-- BEGIN --
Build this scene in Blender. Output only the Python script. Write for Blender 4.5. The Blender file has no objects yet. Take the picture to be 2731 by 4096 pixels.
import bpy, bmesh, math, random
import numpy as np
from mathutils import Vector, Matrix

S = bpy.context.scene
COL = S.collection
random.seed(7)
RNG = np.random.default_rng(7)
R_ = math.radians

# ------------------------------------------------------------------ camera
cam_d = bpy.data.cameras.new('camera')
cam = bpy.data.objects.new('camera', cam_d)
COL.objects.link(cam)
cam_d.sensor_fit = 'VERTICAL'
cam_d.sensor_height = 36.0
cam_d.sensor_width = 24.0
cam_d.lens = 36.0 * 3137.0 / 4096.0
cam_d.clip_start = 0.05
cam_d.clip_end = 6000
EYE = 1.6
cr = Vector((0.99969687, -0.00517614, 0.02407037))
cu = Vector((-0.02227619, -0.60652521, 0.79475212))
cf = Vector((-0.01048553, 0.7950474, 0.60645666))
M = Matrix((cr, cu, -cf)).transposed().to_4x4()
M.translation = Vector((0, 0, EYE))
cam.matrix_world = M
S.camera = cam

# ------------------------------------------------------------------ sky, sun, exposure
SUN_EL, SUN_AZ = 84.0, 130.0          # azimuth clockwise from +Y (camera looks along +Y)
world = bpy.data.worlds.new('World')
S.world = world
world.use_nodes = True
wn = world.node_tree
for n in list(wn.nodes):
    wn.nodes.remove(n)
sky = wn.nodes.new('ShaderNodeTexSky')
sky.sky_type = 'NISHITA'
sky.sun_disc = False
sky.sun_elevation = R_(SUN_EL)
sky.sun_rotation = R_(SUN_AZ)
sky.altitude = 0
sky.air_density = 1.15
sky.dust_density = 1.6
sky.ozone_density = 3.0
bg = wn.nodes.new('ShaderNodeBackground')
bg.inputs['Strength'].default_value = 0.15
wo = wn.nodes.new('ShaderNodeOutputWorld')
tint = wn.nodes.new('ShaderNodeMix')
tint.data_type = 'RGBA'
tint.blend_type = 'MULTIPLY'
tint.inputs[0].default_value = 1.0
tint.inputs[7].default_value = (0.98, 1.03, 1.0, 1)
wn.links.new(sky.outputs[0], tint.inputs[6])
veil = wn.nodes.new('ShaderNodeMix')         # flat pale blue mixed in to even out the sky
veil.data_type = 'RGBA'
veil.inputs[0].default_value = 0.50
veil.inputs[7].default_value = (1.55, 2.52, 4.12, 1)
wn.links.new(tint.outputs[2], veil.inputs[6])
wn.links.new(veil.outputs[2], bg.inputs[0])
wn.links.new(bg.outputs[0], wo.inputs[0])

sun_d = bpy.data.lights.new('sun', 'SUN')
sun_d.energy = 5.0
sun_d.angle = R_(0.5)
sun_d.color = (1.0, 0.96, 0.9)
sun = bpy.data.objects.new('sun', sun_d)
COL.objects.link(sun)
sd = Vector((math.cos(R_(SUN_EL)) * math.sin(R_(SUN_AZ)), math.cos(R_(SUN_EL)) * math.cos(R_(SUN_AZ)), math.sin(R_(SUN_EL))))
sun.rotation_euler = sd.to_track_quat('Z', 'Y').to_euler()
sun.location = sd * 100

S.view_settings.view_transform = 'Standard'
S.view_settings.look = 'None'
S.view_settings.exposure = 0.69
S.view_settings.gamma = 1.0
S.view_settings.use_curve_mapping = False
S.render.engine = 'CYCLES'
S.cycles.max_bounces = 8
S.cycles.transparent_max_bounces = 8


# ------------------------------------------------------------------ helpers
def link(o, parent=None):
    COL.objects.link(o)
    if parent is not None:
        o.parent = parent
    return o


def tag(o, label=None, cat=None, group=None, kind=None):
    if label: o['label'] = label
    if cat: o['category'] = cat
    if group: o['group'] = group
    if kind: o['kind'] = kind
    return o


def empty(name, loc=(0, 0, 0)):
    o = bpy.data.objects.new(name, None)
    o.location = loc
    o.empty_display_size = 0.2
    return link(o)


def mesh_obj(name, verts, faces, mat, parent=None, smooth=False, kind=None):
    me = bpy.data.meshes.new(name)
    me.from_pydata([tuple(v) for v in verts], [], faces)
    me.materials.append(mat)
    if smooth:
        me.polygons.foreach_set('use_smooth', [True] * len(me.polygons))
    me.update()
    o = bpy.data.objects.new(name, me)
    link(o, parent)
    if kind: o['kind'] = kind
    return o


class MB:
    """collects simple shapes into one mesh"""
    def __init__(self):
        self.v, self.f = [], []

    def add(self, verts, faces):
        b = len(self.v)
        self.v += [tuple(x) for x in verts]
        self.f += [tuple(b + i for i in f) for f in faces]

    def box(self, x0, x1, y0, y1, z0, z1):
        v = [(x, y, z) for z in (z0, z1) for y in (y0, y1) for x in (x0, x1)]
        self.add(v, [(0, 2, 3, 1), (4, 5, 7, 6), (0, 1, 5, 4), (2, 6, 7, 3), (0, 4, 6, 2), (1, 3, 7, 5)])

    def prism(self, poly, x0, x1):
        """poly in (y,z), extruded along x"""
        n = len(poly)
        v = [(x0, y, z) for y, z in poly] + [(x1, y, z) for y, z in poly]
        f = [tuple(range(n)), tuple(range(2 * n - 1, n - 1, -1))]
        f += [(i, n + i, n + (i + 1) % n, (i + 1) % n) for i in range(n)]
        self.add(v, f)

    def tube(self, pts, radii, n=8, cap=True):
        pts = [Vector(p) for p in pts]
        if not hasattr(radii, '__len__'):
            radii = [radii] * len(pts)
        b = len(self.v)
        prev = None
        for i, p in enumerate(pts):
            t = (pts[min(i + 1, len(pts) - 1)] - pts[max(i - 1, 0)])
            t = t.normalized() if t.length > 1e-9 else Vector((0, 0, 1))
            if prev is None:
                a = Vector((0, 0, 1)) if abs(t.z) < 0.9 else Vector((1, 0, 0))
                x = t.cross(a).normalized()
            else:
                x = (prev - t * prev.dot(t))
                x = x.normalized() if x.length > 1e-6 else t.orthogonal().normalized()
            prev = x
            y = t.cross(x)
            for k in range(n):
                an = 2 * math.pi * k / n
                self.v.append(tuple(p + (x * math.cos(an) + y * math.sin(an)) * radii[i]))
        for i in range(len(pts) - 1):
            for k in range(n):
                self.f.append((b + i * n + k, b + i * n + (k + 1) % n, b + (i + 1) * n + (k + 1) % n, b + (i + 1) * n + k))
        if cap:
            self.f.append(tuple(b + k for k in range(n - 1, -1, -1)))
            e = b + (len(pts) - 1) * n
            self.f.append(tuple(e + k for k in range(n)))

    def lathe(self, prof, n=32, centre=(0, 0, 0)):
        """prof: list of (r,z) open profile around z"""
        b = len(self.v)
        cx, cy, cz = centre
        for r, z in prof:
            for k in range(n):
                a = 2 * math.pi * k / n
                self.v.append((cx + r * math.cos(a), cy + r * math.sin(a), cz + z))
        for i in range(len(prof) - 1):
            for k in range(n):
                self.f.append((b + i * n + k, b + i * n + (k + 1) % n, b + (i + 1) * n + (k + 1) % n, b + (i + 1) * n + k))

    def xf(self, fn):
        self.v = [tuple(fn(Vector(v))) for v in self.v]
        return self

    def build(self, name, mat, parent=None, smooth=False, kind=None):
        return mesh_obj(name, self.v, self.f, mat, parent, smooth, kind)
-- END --
Each line from the top of the material above through the line with "S.camera = cam" must be echoed exactly, and no other line.

Build this scene in Blender. Output only the Python script. Write for Blender 4.5. The Blender file has no objects yet. Take the picture to be 2731 by 4096 pixels.
import bpy, bmesh, math, random
import numpy as np
from mathutils import Vector, Matrix

S = bpy.context.scene
COL = S.collection
random.seed(7)
RNG = np.random.default_rng(7)
R_ = math.radians

# ------------------------------------------------------------------ camera
cam_d = bpy.data.cameras.new('camera')
cam = bpy.data.objects.new('camera', cam_d)
COL.objects.link(cam)
cam_d.sensor_fit = 'VERTICAL'
cam_d.sensor_height = 36.0
cam_d.sensor_width = 24.0
cam_d.lens = 36.0 * 3137.0 / 4096.0
cam_d.clip_start = 0.05
cam_d.clip_end = 6000
EYE = 1.6
cr = Vector((0.99969687, -0.00517614, 0.02407037))
cu = Vector((-0.02227619, -0.60652521, 0.79475212))
cf = Vector((-0.01048553, 0.7950474, 0.60645666))
M = Matrix((cr, cu, -cf)).transposed().to_4x4()
M.translation = Vector((0, 0, EYE))
cam.matrix_world = M
S.camera = cam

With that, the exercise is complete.